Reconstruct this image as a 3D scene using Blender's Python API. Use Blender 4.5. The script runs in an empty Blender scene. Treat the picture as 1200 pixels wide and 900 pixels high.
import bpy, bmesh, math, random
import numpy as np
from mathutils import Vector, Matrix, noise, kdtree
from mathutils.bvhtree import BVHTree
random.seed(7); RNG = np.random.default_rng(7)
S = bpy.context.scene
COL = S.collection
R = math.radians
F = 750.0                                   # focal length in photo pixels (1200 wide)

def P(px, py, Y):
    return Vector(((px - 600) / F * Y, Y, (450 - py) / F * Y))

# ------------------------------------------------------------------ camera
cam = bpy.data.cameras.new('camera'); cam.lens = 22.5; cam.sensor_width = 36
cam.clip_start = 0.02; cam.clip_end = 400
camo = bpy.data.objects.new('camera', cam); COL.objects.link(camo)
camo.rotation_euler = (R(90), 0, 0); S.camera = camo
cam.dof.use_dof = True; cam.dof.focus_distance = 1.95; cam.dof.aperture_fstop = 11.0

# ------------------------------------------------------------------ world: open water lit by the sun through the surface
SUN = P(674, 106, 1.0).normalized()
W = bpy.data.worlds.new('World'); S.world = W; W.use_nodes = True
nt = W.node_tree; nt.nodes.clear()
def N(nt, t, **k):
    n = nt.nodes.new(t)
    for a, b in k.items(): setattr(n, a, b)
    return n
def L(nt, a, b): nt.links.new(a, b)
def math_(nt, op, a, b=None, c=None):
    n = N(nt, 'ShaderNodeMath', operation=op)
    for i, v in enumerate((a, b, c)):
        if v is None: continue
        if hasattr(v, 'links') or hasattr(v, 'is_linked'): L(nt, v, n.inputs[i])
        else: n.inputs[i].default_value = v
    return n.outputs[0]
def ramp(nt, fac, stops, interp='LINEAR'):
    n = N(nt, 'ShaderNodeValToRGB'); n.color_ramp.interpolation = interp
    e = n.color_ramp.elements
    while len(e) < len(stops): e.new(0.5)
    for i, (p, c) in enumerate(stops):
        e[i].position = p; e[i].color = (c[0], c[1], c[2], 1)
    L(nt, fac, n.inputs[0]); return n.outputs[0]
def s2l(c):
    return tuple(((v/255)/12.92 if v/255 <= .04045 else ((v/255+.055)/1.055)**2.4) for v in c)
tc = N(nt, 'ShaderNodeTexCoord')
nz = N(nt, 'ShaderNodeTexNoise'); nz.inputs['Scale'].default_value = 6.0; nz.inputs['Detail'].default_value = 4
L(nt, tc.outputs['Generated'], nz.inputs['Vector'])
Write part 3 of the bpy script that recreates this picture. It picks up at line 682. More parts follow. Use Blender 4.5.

________________________________________

__The task__. Print the listing above in its entirety, with every line exact.

__Written answer__.
Reconstruct this image as a 3D scene using Blender's Python API. Use Blender 4.5. The script runs in an empty Blender scene. Treat the picture as 1200 pixels wide and 900 pixels high.
import bpy, bmesh, math, random
import numpy as np
from mathutils import Vector, Matrix, noise, kdtree
from mathutils.bvhtree import BVHTree
random.seed(7); RNG = np.random.default_rng(7)
S = bpy.context.scene
COL = S.collection
R = math.radians
F = 750.0                                   # focal length in photo pixels (1200 wide)

def P(px, py, Y):
    return Vector(((px - 600) / F * Y, Y, (450 - py) / F * Y))

# ------------------------------------------------------------------ camera
cam = bpy.data.cameras.new('camera'); cam.lens = 22.5; cam.sensor_width = 36
cam.clip_start = 0.02; cam.clip_end = 400
camo = bpy.data.objects.new('camera', cam); COL.objects.link(camo)
camo.rotation_euler = (R(90), 0, 0); S.camera = camo
cam.dof.use_dof = True; cam.dof.focus_distance = 1.95; cam.dof.aperture_fstop = 11.0

# ------------------------------------------------------------------ world: open water lit by the sun through the surface
SUN = P(674, 106, 1.0).normalized()
W = bpy.data.worlds.new('World'); S.world = W; W.use_nodes = True
nt = W.node_tree; nt.nodes.clear()
def N(nt, t, **k):
    n = nt.nodes.new(t)
    for a, b in k.items(): setattr(n, a, b)
    return n
def L(nt, a, b): nt.links.new(a, b)
def math_(nt, op, a, b=None, c=None):
    n = N(nt, 'ShaderNodeMath', operation=op)
    for i, v in enumerate((a, b, c)):
        if v is None: continue
        if hasattr(v, 'links') or hasattr(v, 'is_linked'): L(nt, v, n.inputs[i])
        else: n.inputs[i].default_value = v
    return n.outputs[0]
def ramp(nt, fac, stops, interp='LINEAR'):
    n = N(nt, 'ShaderNodeValToRGB'); n.color_ramp.interpolation = interp
    e = n.color_ramp.elements
    while len(e) < len(stops): e.new(0.5)
    for i, (p, c) in enumerate(stops):
        e[i].position = p; e[i].color = (c[0], c[1], c[2], 1)
    L(nt, fac, n.inputs[0]); return n.outputs[0]
def s2l(c):
    return tuple(((v/255)/12.92 if v/255 <= .04045 else ((v/255+.055)/1.055)**2.4) for v in c)
tc = N(nt, 'ShaderNodeTexCoord')
nz = N(nt, 'ShaderNodeTexNoise'); nz.inputs['Scale'].default_value = 6.0; nz.inputs['Detail'].default_value = 4
L(nt, tc.outputs['Generated'], nz.inputs['Vector'])
Write part 3 of the bpy script that recreates this picture. It picks up at line 682. More parts follow. Use Blender 4.5.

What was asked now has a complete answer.